Bilgili, yurt dışına öğrenci gönderme çalışmalarının hala devam ettiğini dile getirerek, şunları kaydetti:
"Yüksek lisans ve doktora için yurt dışına gidenlerin bütün masraflarını MEB karşılıyor. Eğitimini tamamladıktan sonra bir kısmı akademisyen olarak, bir kısmı da bürokrasiye dönüyorlar. Geçen yıl, bin 500 kontenjanımız vardı ancak bin kişiyi doldurabildik. Doğru insanları ve kapasitesi yüksek insanları bulmak istiyoruz. Bu ülkenin geleceği için insan kaynağı yetiştirmek istiyoruz."
FETÖ'nün eğitim faaliyetlerinde gizli bir gündemi olduğunun altını çizen Prof. Dr. Bilgili, "FETÖ dediğimiz hain, nüfuz hareketini, eğitim üzerinde inşa etmiş. Doğru yapmış ama hakikat peşinde koşmamış, hainlik peşinde koşmuş. FETÖ'nün tam olarak yaptığı 'mankurtlaştırma'. Zeki insanları böyle kontrol altına alıyor. Oysa biz, 'mankurtlaştırmadan' insanlığın ortak iyiliği için, eğitim için çalışıyoruz." ifadelerini kullandı.
Bilgili, terör örgütü FETÖ'nün hala güçlü olduğu ülkelerde Maarif Vakfı'nın çalışmalarını sekteye uğratmaya çalıştığını anlatarak, konuşmasına şöyle devam etti:
"FETÖ'nün güçlü olduğu ülkelere biz de güçlü olarak gidiyoruz. Onların okullarını devralmak zorunda değiliz. Onun yerine bu ülkelerde alternatif okullar açıyoruz. Çünkü bazı ülkelerde okulları, devralma şansınız olmuyor. Maarif Vakfı olarak elimizde bir yetkimiz var. FETÖ'nün okullarından mezun olanların denkliğini kabul etmiyoruz ve o okullardan mezun olanlar Türkiye'de üniversite sınavlarına giremiyor."

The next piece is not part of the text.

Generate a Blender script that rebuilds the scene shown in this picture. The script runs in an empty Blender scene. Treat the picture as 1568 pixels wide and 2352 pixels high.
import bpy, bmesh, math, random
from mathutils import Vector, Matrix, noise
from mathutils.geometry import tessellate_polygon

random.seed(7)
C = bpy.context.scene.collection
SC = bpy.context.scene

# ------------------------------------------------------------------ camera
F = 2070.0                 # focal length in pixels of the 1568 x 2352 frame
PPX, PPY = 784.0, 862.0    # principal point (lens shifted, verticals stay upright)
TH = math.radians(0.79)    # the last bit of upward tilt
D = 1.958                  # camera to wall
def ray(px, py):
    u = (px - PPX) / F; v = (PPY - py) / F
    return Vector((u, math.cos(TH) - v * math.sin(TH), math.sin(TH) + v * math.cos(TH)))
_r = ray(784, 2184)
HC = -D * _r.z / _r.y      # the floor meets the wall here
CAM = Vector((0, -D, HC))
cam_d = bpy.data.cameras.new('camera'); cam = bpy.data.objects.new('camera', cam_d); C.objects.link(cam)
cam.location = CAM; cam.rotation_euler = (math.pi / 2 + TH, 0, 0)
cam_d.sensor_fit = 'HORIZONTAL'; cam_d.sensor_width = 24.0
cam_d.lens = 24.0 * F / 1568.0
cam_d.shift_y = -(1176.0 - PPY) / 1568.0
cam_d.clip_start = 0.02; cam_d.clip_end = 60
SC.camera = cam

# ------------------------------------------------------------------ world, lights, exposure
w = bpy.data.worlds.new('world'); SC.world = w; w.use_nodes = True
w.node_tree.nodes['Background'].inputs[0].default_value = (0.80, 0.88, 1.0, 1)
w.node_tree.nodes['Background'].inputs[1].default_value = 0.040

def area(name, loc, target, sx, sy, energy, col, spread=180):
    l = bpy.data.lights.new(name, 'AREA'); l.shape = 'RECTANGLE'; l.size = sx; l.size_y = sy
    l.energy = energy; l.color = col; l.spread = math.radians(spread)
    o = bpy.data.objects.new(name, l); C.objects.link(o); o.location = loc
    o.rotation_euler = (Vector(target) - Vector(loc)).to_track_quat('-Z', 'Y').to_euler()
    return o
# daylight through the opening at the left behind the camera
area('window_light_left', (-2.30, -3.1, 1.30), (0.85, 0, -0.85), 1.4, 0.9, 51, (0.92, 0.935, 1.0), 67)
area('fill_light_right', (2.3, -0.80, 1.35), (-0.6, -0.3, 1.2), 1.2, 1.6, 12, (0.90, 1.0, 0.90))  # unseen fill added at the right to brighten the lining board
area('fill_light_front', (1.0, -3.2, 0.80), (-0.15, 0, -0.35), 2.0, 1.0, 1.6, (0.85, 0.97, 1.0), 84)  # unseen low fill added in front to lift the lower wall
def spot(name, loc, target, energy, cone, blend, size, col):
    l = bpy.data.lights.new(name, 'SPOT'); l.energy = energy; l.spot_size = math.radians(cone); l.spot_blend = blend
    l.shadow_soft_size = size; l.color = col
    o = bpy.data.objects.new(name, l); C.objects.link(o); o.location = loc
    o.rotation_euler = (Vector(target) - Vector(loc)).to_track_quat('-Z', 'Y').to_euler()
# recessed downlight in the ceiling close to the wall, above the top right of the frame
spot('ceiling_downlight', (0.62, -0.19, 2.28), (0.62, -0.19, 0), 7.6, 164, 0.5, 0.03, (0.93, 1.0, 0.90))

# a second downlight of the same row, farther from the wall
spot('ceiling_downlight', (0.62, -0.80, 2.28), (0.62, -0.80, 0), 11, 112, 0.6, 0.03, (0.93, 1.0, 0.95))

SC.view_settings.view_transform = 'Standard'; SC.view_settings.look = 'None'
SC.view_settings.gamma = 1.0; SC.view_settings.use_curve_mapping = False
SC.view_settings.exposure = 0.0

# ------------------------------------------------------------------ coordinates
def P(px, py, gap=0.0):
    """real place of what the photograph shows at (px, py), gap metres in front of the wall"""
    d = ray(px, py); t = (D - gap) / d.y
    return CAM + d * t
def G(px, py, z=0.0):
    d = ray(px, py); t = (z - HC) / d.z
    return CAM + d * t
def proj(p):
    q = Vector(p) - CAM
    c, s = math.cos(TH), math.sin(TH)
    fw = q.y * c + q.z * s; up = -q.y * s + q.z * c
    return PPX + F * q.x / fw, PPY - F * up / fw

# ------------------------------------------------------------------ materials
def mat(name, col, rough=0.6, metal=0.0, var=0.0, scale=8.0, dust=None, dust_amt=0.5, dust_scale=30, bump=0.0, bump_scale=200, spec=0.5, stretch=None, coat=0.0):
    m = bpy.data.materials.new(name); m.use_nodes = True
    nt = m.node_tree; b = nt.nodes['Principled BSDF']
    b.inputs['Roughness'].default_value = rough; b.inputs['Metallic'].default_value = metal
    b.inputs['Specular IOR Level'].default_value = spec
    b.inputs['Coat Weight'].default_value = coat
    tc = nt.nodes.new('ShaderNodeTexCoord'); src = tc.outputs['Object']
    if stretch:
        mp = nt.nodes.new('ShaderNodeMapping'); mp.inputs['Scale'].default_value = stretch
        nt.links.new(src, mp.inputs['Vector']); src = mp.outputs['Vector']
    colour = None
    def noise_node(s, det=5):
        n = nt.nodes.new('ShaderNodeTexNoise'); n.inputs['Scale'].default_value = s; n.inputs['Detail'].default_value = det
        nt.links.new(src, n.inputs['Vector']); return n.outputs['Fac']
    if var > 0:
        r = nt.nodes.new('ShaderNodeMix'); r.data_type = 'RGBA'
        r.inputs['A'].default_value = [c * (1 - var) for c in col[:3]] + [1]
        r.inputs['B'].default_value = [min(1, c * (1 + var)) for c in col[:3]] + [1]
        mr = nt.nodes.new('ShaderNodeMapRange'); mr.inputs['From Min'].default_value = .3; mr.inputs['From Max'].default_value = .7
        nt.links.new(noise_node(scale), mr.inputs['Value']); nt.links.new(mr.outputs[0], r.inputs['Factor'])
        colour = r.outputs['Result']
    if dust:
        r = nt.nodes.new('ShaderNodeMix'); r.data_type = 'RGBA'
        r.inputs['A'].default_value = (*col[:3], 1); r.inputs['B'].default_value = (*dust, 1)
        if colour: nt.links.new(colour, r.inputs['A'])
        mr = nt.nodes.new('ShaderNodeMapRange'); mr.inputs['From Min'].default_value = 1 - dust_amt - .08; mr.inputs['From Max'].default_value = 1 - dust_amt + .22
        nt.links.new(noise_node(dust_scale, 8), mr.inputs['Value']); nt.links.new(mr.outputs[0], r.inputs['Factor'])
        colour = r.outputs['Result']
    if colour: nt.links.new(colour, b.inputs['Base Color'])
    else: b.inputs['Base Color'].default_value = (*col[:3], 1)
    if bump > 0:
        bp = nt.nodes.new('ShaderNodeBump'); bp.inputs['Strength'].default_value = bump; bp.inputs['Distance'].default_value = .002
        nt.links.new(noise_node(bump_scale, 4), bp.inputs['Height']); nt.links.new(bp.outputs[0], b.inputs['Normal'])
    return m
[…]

-"Türk halkının FETÖ'yü affetmesi mümkün değil"
Terör örgütü FETÖ'nün, Türkiye'ye insan kaynağı olarak büyük bir zarar verdiğini vurgulayan Bilgili, "FETÖ denilen hainin heba ettiği seçilmiş insan kaynakları var. Türkiye'nin en zeki çocuklarını adeta 'mankurtlaştırdı' ve bunlara nasıl hainlikler yaptırdı, bunu gördük. Türk halkının bunu affetmesi mümkün değil. Türkiye'nin seçilmiş insan kaynağını adeta heba ettiler." dedi.
Prof. Dr. Ahmet Emre Bilgili, Maarif Vakfı'nı 'küresel bir eğitim teşkilatı' olarak tanımlayarak, bu nedenle vakıf olarak en büyük eksikliklerinin, yurt dışında görev alacak yabancı dil bilen öğretmen ihtiyacı olduğunu söyledi.
Program, konuşmanın ardından toplu hatıra fotoğrafı çekimi ile son buldu.